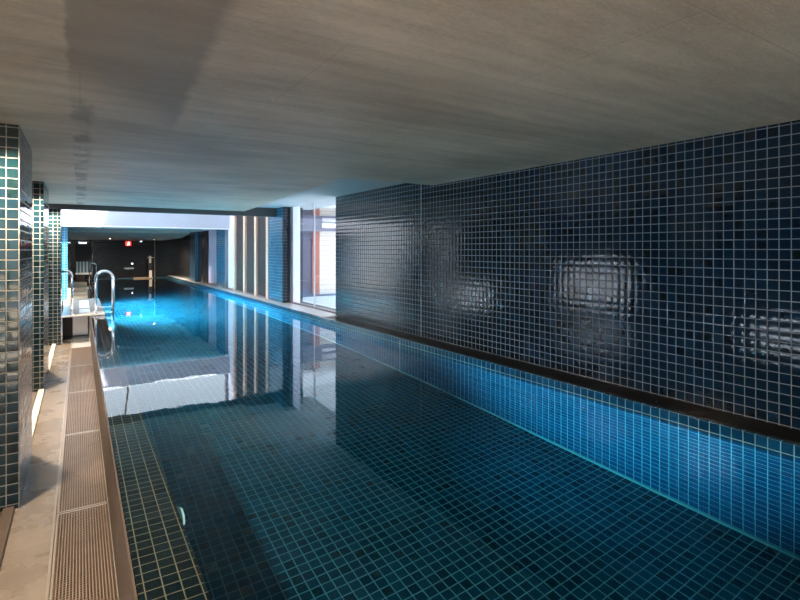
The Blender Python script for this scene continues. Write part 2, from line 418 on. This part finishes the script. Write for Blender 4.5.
# ------------------------------------------------------------------ near ceiling slab and its stepped edge
slab = MB().prism([(-2.2, Y0-.3), (5.6, Y0-.3), (5.6, 6.9), (3.37, 6.9), (3.92, 14.4), (-2.2, 14.4)], Z_CEIL, 3.1)
struct(slab.build('ceiling', M['concrete']))
struct(MB().prism([(3.2, 6.85), (5.9, 6.85), (5.9, 14.5), (3.2, 14.5)], 2.72, 3.1).build('ceiling_raised', M['soffit']))
struct(MB().box(-2.2, 4.95, 14.4, 14.6, 2.47, 3.1).build('trim_beam', M['beam']))
m = MB().box(3.25, 5.6, -4.0, 14.6, 3.1, 9.36); m.box(5.6, 12.5, -4.0, 14.6, 5.0, 9.36)  # unseen block added to shade the fascia and facade from the sun
struct(m.build('wall_sun_block', M['white']))
m = MB(); m.box(1.2, 5.9, Y0-.6, Y0-.3, -1.0, 3.1); m.box(-2.4, 1.2, Y0-.6, Y0-.3, 2.35, 3.1); m.box(-2.4, -2.1, Y0-.6, Y0-.3, -1.0, 2.35); m.box(-2.1, 1.2, Y0-.6, Y0-.3, -1.0, Z_DECK)  # unseen opening on the left added so daylight brightens the near ceiling
struct(m.build('wall_near', M['white']))
struct(MB().box(-14, 12, -16, Y0-.6, Z_DECK-.4, Z_DECK-.02).build('ground_bounce_near', M['bounce_paving']))  # unseen tan ground added to bounce warm light onto the ceiling

# ------------------------------------------------------------------ courtyard fascia and far roof
YS = 19.8
m = MB(); m.profile([(YS, 2.31), (YS+.2, 2.31), (YS+.2, 2.94), (YS, 2.94)], -3.0, 4.95); struct(m.build('wall_fascia', M['lilac']))
struct(MB().box(-3.0, 5.0, YS-.03, YS+.3, 2.285, 2.315).build('trim_fascia_lip', M['white']))
struct(MB().box(-3.0, 5.0, YS-.05, YS+.3, 2.94, 2.99).build('trim_fascia_cap', M['white']))
struct(MB().box(-3.0, 5.4, YS+.2, YF+.5, 2.36, 2.9).build('ceiling_far', M['soffit']))
m = MB(); m.profile([(23.6, 2.36), (23.6, 2.22), (25.6, 2.06), (YF, 2.05), (YF, 2.36)], -1.2, 4.05)
struct(m.build('ceiling_bulkhead', M['soffit_brown']))
struct(MB().box(-3.0, 5.4, YF, YF+.3, -1.0, 2.4).build('wall_far', M['tile_dark']))
struct(MB().box(-.62, -.40, 20.95, YF, -1.0, 2.4).build('wall_left_far', M['tile_dark']))
struct(MB().box(-.9, -.7, 14.6, 20.4, -1.0, 4.2).build('wall_court_left', M['white']))

# ------------------------------------------------------------------ sunken deck on the left
struct(MB().box(-2.2, -.185, Y0-.3, 16.6, Z_DECK-.2, Z_DECK).build('floor', M['paver']))
struct(MB().box(-.19, X_WEIR0, Y0-.3, 16.6, Z_DECK-.4, Z_DECK-.16).build('floor_trough', M['black']))
struct(MB().box(-.190, -.172, Y0, 15.0, Z_DECK-.16, Z_DECK+.003).build('trim_deck_edge', M['grate_edge']))
ys = [3.05, 5.2, 7.35, 9.5, 11.65, 13.8]
gl = ['brown slotted floor grate nearest the camera at the bottom edge',
      'brown slotted floor grate beside the first tiled pillar', 'brown slotted floor grate between the first and second pillars',
      'brown slotted floor grate beside the second tiled pillar', 'brown slotted floor grate ending below the steel-fronted platform']
GX0, GX1 = -.168, .212
for i, (a, b) in enumerate(zip(ys, ys[1:])):
    t = thing('floor_grate', gl[i], 'grate', (.02, (a+b)/2, Z_DECK-.16), 'slotted grates in the walkway')
    m = MB()
    nb = 19; st = (GX1-GX0-.02)/nb
    for k in range(nb):
        x = GX0+.01+k*st
        m.box(x, x+st*.40, a+.03, b-.03, Z_DECK-.012, Z_DECK)
    n = int((b-a)/.029)
    for k in range(n):
        y = a+.03+(b-a-.06)*k/n
        m.box(GX0+.008, GX1-.008, y, y+.007, Z_DECK-.012, Z_DECK-.005)
    m.build('slots', M['grate'], t)
    f = MB()
    f.box(GX0, GX0+.012, a+.006, b-.006, Z_DECK-.16, Z_DECK+.001); f.box(GX1-.006, GX1, a+.006, b-.006, Z_DECK-.16, Z_DECK+.001)
    f.box(GX0+.012, GX1-.012, a+.006, a+.03, Z_DECK-.05, Z_DECK+.001); f.box(GX0+.012, GX1-.012, b-.03, b-.006, Z_DECK-.05, Z_DECK+.001)
    f.build('frame', M['grate_edge'], t)

# ------------------------------------------------------------------ tiled pillars on the left
XP = -.455
plab = ['teal tiled pillar nearest the camera at the left edge', 'second teal tiled pillar from the camera, half hidden by the first',
        'third teal tiled pillar at the end of the sunken walkway']
for (y0, y1, xp), l in zip(((5.5, 6.85, -.445), (9.85, 11.4, -.49), (14.45, 15.4, -.385)), plab):
    o = MB().box(-1.1, xp, y0, y1, Z_DECK-.05, Z_CEIL+.02).build('tiled_pillar', M['tile_pillar'])
    tag(o, l, 'pillar'); struct(o)
o = MB().box(-.62, -.355, 20.2, 20.9, -.2, 2.33).build('tiled_pillar', M['tile_blue']); tag(o, 'bright blue tiled pillar behind the platform handrail', 'pillar'); struct(o)
# the trough in front of the first grate is covered
struct(MB().box(-.172, X_WEIR0-.012, Y0, 3.05, Z_DECK-.05, Z_DECK).build('floor_plate', M['grate']))
struct(MB().box(-.172, X_WEIR0-.014, 13.81, 14.95, Z_DECK-.05, Z_DECK).build('floor_plate_end', M['pale_stone']))
# kerbs between the pillars
klab = ['worn timber kerb in front of the nearest pillar', 'pale kerb between the first and second pillars', 'pale kerb between the second and third pillars']
for (y0, y1, mm), l in zip(((.5, 5.46, 'kerb_wood'), (7.0, 9.8, 'kerb'), (11.25, 14.4, 'kerb')), klab):
    t = thing('kerb', l, 'kerb', (-.51, (y0+y1)/2, Z_DECK))
    MB().box(-.555, -.475, y0, y1, Z_DECK, Z_DECK+.045).build('rail', M[mm], t, bevel=.006)
    MB().box(-.575, -.555, y0, y1, Z_DECK, Z_DECK+.015).build('base_strip', M['frame_dark'], t)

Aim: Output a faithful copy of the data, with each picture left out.

Exercise solution:
The Blender Python script for this scene continues. Write part 2, from line 418 on. This part finishes the script. Write for Blender 4.5.
# ------------------------------------------------------------------ near ceiling slab and its stepped edge
slab = MB().prism([(-2.2, Y0-.3), (5.6, Y0-.3), (5.6, 6.9), (3.37, 6.9), (3.92, 14.4), (-2.2, 14.4)], Z_CEIL, 3.1)
struct(slab.build('ceiling', M['concrete']))
struct(MB().prism([(3.2, 6.85), (5.9, 6.85), (5.9, 14.5), (3.2, 14.5)], 2.72, 3.1).build('ceiling_raised', M['soffit']))
struct(MB().box(-2.2, 4.95, 14.4, 14.6, 2.47, 3.1).build('trim_beam', M['beam']))
m = MB().box(3.25, 5.6, -4.0, 14.6, 3.1, 9.36); m.box(5.6, 12.5, -4.0, 14.6, 5.0, 9.36)  # unseen block added to shade the fascia and facade from the sun
struct(m.build('wall_sun_block', M['white']))
m = MB(); m.box(1.2, 5.9, Y0-.6, Y0-.3, -1.0, 3.1); m.box(-2.4, 1.2, Y0-.6, Y0-.3, 2.35, 3.1); m.box(-2.4, -2.1, Y0-.6, Y0-.3, -1.0, 2.35); m.box(-2.1, 1.2, Y0-.6, Y0-.3, -1.0, Z_DECK)  # unseen opening on the left added so daylight brightens the near ceiling
struct(m.build('wall_near', M['white']))
struct(MB().box(-14, 12, -16, Y0-.6, Z_DECK-.4, Z_DECK-.02).build('ground_bounce_near', M['bounce_paving']))  # unseen tan ground added to bounce warm light onto the ceiling

# ------------------------------------------------------------------ courtyard fascia and far roof
YS = 19.8
m = MB(); m.profile([(YS, 2.31), (YS+.2, 2.31), (YS+.2, 2.94), (YS, 2.94)], -3.0, 4.95); struct(m.build('wall_fascia', M['lilac']))
struct(MB().box(-3.0, 5.0, YS-.03, YS+.3, 2.285, 2.315).build('trim_fascia_lip', M['white']))
struct(MB().box(-3.0, 5.0, YS-.05, YS+.3, 2.94, 2.99).build('trim_fascia_cap', M['white']))
struct(MB().box(-3.0, 5.4, YS+.2, YF+.5, 2.36, 2.9).build('ceiling_far', M['soffit']))
m = MB(); m.profile([(23.6, 2.36), (23.6, 2.22), (25.6, 2.06), (YF, 2.05), (YF, 2.36)], -1.2, 4.05)
struct(m.build('ceiling_bulkhead', M['soffit_brown']))
struct(MB().box(-3.0, 5.4, YF, YF+.3, -1.0, 2.4).build('wall_far', M['tile_dark']))
struct(MB().box(-.62, -.40, 20.95, YF, -1.0, 2.4).build('wall_left_far', M['tile_dark']))
struct(MB().box(-.9, -.7, 14.6, 20.4, -1.0, 4.2).build('wall_court_left', M['white']))

# ------------------------------------------------------------------ sunken deck on the left
struct(MB().box(-2.2, -.185, Y0-.3, 16.6, Z_DECK-.2, Z_DECK).build('floor', M['paver']))
struct(MB().box(-.19, X_WEIR0, Y0-.3, 16.6, Z_DECK-.4, Z_DECK-.16).build('floor_trough', M['black']))
struct(MB().box(-.190, -.172, Y0, 15.0, Z_DECK-.16, Z_DECK+.003).build('trim_deck_edge', M['grate_edge']))
ys = [3.05, 5.2, 7.35, 9.5, 11.65, 13.8]
gl = ['brown slotted floor grate nearest the camera at the bottom edge',
      'brown slotted floor grate beside the first tiled pillar', 'brown slotted floor grate between the first and second pillars',
      'brown slotted floor grate beside the second tiled pillar', 'brown slotted floor grate ending below the steel-fronted platform']
GX0, GX1 = -.168, .212
for i, (a, b) in enumerate(zip(ys, ys[1:])):
    t = thing('floor_grate', gl[i], 'grate', (.02, (a+b)/2, Z_DECK-.16), 'slotted grates in the walkway')
    m = MB()
    nb = 19; st = (GX1-GX0-.02)/nb
    for k in range(nb):
        x = GX0+.01+k*st
        m.box(x, x+st*.40, a+.03, b-.03, Z_DECK-.012, Z_DECK)
    n = int((b-a)/.029)
    for k in range(n):
        y = a+.03+(b-a-.06)*k/n
        m.box(GX0+.008, GX1-.008, y, y+.007, Z_DECK-.012, Z_DECK-.005)
    m.build('slots', M['grate'], t)
    f = MB()
    f.box(GX0, GX0+.012, a+.006, b-.006, Z_DECK-.16, Z_DECK+.001); f.box(GX1-.006, GX1, a+.006, b-.006, Z_DECK-.16, Z_DECK+.001)
    f.box(GX0+.012, GX1-.012, a+.006, a+.03, Z_DECK-.05, Z_DECK+.001); f.box(GX0+.012, GX1-.012, b-.03, b-.006, Z_DECK-.05, Z_DECK+.001)
    f.build('frame', M['grate_edge'], t)

# ------------------------------------------------------------------ tiled pillars on the left
XP = -.455
plab = ['teal tiled pillar nearest the camera at the left edge', 'second teal tiled pillar from the camera, half hidden by the first',
        'third teal tiled pillar at the end of the sunken walkway']
for (y0, y1, xp), l in zip(((5.5, 6.85, -.445), (9.85, 11.4, -.49), (14.45, 15.4, -.385)), plab):
    o = MB().box(-1.1, xp, y0, y1, Z_DECK-.05, Z_CEIL+.02).build('tiled_pillar', M['tile_pillar'])
    tag(o, l, 'pillar'); struct(o)
o = MB().box(-.62, -.355, 20.2, 20.9, -.2, 2.33).build('tiled_pillar', M['tile_blue']); tag(o, 'bright blue tiled pillar behind the platform handrail', 'pillar'); struct(o)
# the trough in front of the first grate is covered
struct(MB().box(-.172, X_WEIR0-.012, Y0, 3.05, Z_DECK-.05, Z_DECK).build('floor_plate', M['grate']))
struct(MB().box(-.172, X_WEIR0-.014, 13.81, 14.95, Z_DECK-.05, Z_DECK).build('floor_plate_end', M['pale_stone']))
# kerbs between the pillars
klab = ['worn timber kerb in front of the nearest pillar', 'pale kerb between the first and second pillars', 'pale kerb between the second and third pillars']
for (y0, y1, mm), l in zip(((.5, 5.46, 'kerb_wood'), (7.0, 9.8, 'kerb'), (11.25, 14.4, 'kerb')), klab):
    t = thing('kerb', l, 'kerb', (-.51, (y0+y1)/2, Z_DECK))
    MB().box(-.555, -.475, y0, y1, Z_DECK, Z_DECK+.045).build('rail', M[mm], t, bevel=.006)
    MB().box(-.575, -.555, y0, y1, Z_DECK, Z_DECK+.015).build('base_strip', M['frame_dark'], t)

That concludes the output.